A questão é, dentro de sua profunda humanidade, teria Nina Simone se perdido em uma patologia ou em sua própria sensibilidade que, contraditoriamente ao que pensaríamos de uma cantora, perdeu sua voz?
Nina foi uma vitoriosa em todos os sentidos e, mesmo quando talvez não tenha feito suas melhores escolhas (não cabe a nós julgar), acertou tentando ser fiel a si mesma e aos seus sentimentos. Tentou a todo custo libertar-se do racismo e ajudar seus semelhantes, lutou para libertar-se do marido abusivo, lutou para libertar-se até de si mesma, quando mal conseguia sobreviver à convivência com a pessoa que se tornou.
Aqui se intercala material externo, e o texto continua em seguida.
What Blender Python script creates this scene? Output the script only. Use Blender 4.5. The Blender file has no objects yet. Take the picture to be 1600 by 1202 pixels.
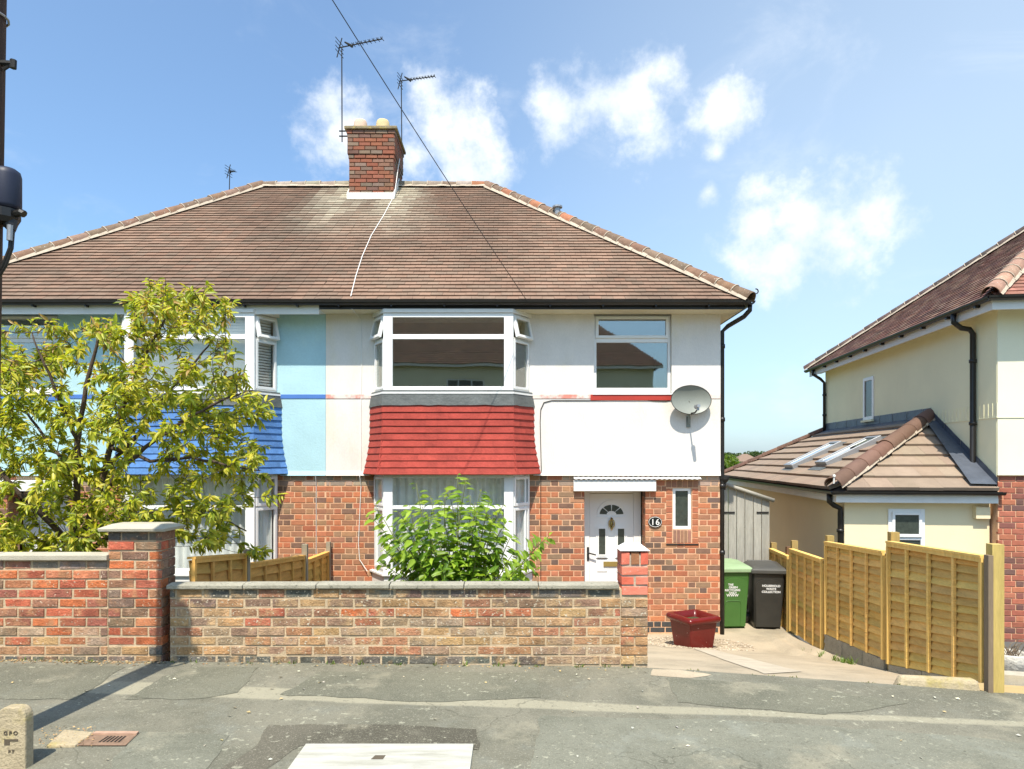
import bpy, math, random
from mathutils import Vector, Matrix, noise
random.seed(16)
R = math.radians
scene = bpy.context.scene
col = scene.collection

# ------------------------------------------------------------------ camera, sky, sun, exposure
F, CX, HY, CZ = 1067.0, 800.0, 718.0, 1.7      # focal length / principal point of the photograph, eye height
cam_d = bpy.data.cameras.new('camera'); cam = bpy.data.objects.new('camera', cam_d); col.objects.link(cam)
cam_d.sensor_width = 36.0; cam_d.lens = 36.0 * F / 1600.0
cam_d.shift_x = 0.0; cam_d.shift_y = (HY - 601.0) / 1600.0
cam_d.clip_start = 0.05; cam_d.clip_end = 3000
cam.location = (0, 0, CZ); cam.rotation_euler = (R(90), 0, 0)
scene.camera = cam

SUN_ELEV = R(60.5)
SUN_H = Vector((-0.135, -1.0)).normalized()      # horizontal direction towards the sun (behind the viewer)
to_sun = Vector((SUN_H.x * math.cos(SUN_ELEV), SUN_H.y * math.cos(SUN_ELEV), math.sin(SUN_ELEV)))
sun_d = bpy.data.lights.new('sun', 'SUN'); sun = bpy.data.objects.new('sun', sun_d); col.objects.link(sun)
sun_d.energy = 4.5; sun_d.angle = R(0.55); sun_d.color = (1.0, 0.925, 0.80)
sun.rotation_euler = (-to_sun).to_track_quat('-Z', 'Y').to_euler()
sun.location = (0, -5, 30)

scene.view_settings.view_transform = 'Standard'
scene.view_settings.look = 'None'
scene.view_settings.gamma = 1.0
scene.view_settings.use_curve_mapping = False
scene.view_settings.exposure = 0.62
scene.render.engine = 'CYCLES'
scene.cycles.use_denoising = True
scene.cycles.max_bounces = 7
scene.cycles.transparent_max_bounces = 12
scene.cycles.caustics_reflective = False
scene.cycles.caustics_refractive = False

world = bpy.data.worlds.new('World'); scene.world = world; world.use_nodes = True

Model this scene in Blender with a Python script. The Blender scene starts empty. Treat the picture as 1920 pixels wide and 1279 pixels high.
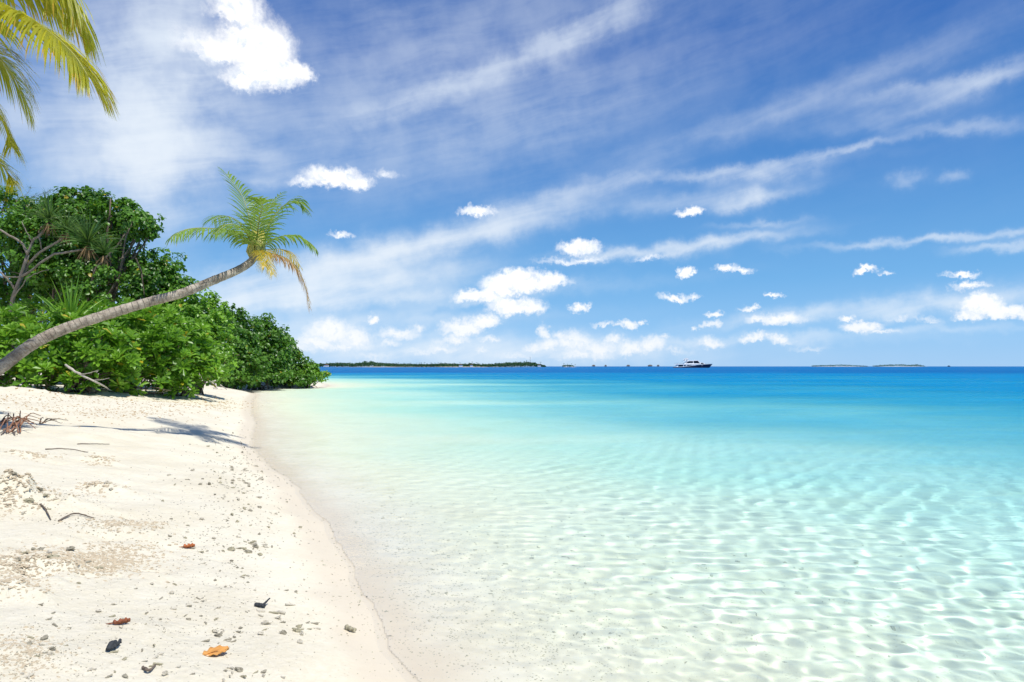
import bpy, bmesh, math, random
import numpy as np
from mathutils import Vector, Matrix, Euler
C = bpy.context.scene
COL = C.collection
R = math.radians
rng = np.random.default_rng(7)
random.seed(7)

# ---------------------------------------------------------------- camera
F = 1280.0                      # focal length in pixels of the 1920 px wide photograph
EYE = 1.6
PITCH = math.atan(47.5 / F)
cam_d = bpy.data.cameras.new('camera')
cam = bpy.data.objects.new('camera', cam_d)
COL.objects.link(cam)
cam.location = (0, 0, EYE)
cam.rotation_euler = (R(90) + PITCH, 0, 0)
cam_d.sensor_width = 36.0
cam_d.lens = 36.0 * F / 1920.0
cam_d.clip_start = 0.05
cam_d.clip_end = 60000.0
C.camera = cam

def ray(px, py):
    dx, dy = (px - 960) / F, (639.5 - py) / F
    return Vector((dx, math.cos(PITCH) - dy * math.sin(PITCH), math.sin(PITCH) + dy * math.cos(PITCH)))

def at(px, py, Y):              # the point of the place at depth Y (metres north of the viewer)
    d = ray(px, py)
    return Vector((0, 0, EYE)) + d * (Y / d.y)

def azel(px, py):
    d = ray(px, py).normalized()
    return math.atan2(d.x, d.y), math.asin(d.z)

# ---------------------------------------------------------------- sun and exposure
SUN_EL = R(60); SUN_AZ = R(128)       # azimuth from +Y towards +X
sun_d = bpy.data.lights.new('sun', 'SUN')
sun_d.energy = 4.5; sun_d.angle = R(0.5); sun_d.color = (1.0, 0.965, 0.9)
sun = bpy.data.objects.new('sun', sun_d); COL.objects.link(sun)
sd = Vector((math.cos(SUN_EL) * math.sin(SUN_AZ), math.cos(SUN_EL) * math.cos(SUN_AZ), math.sin(SUN_EL)))
sun.rotation_euler = sd.to_track_quat('Z', 'Y').to_euler()
sun.location = sd * 100
C.view_settings.view_transform = 'Standard'
C.view_settings.look = 'None'
C.view_settings.exposure = 0.10
C.view_settings.gamma = 1.0
C.cycles.max_bounces = 7; C.cycles.diffuse_bounces = 2; C.cycles.glossy_bounces = 2; C.cycles.transmission_bounces = 6; C.cycles.transparent_max_bounces = 8
C.cycles.adaptive_threshold = 0.02
# ---------------------------------------------------------------- helpers
class MB:
    """collects vertices and faces of one mesh"""
    def __init__(s): s.v = []; s.f = []; s.n = 0; s.attr = []
    def add(s, v, f, a=None):
        v = np.asarray(v, float).reshape(-1, 3)
        s.v.append(v); s.f.extend([tuple(i + s.n for i in q) for q in f]); s.n += len(v)
        s.attr.append(np.full(len(v), 0.0 if a is None else a) if np.ndim(a) == 0 else np.asarray(a, float))
    def build(s, name, mat, parent=None, smooth=False, shade=None):
        m = bpy.data.meshes.new(name)
        v = np.concatenate(s.v) if s.v else np.zeros((0, 3))
        m.from_pydata(v.tolist(), [], s.f)
        if s.v:
            a = m.attributes.new('vary', 'FLOAT', 'POINT'); a.data.foreach_set('value', np.concatenate(s.attr).astype(np.float32))
        m.polygons.foreach_set('use_smooth', [smooth] * len(m.polygons))
        m.materials.append(mat); m.update()
        o = bpy.data.objects.new(name, m); COL.objects.link(o)
        if parent: o.parent = parent
        return o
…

Sua filha fala dela com lágrimas e amor, o amor de quem entendeu o que a mãe sofreu para deixar de ser Eunice Kathleen Waymon, a filha da ministra metodista que tocava piano na igreja e tornar-se o ícone Nina Simone.
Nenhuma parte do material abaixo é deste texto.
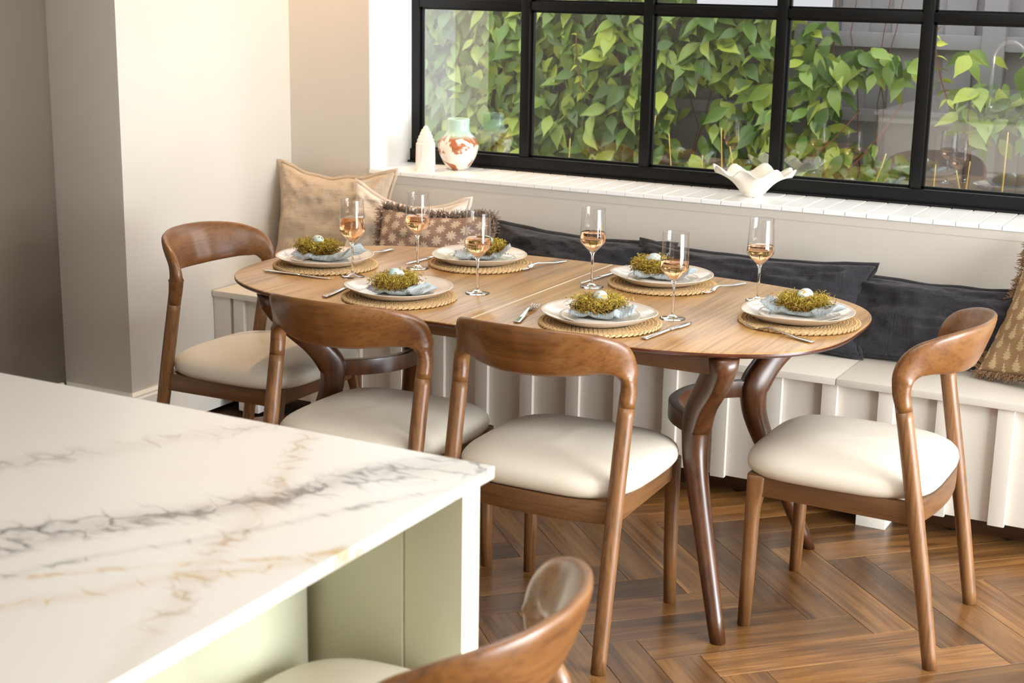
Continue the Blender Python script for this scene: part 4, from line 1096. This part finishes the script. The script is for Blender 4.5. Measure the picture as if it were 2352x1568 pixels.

Nina se faz em nós, eterna lembrança não somente por que foi pianista, cantora, compositora ou mesmo ativista pelos direitos civis norteamericanos. Nina rasga nossa compreensão e penetra nossa alma porque, mais do que tudo isso, mais do que alguém que sofreu com um transtorno bipolar e um marido abusivo, mais do que aquela que cantou, porque precisava do dinheiro ou trocou de nome, porque temia envergonhar a família religiosa, ela deu voz à mais elevada forma de expressão humana, ela foi sensibilidade extrema em forma de música e de ideias.
Faleceu dormindo, depois de lutar vários anos contra um câncer de mama.
Penso, entretanto, que o que realmente a matou foi a sensibilidade crônica…
Obrigada Nina, nossa linda e eterna menina da pele cor de ébano.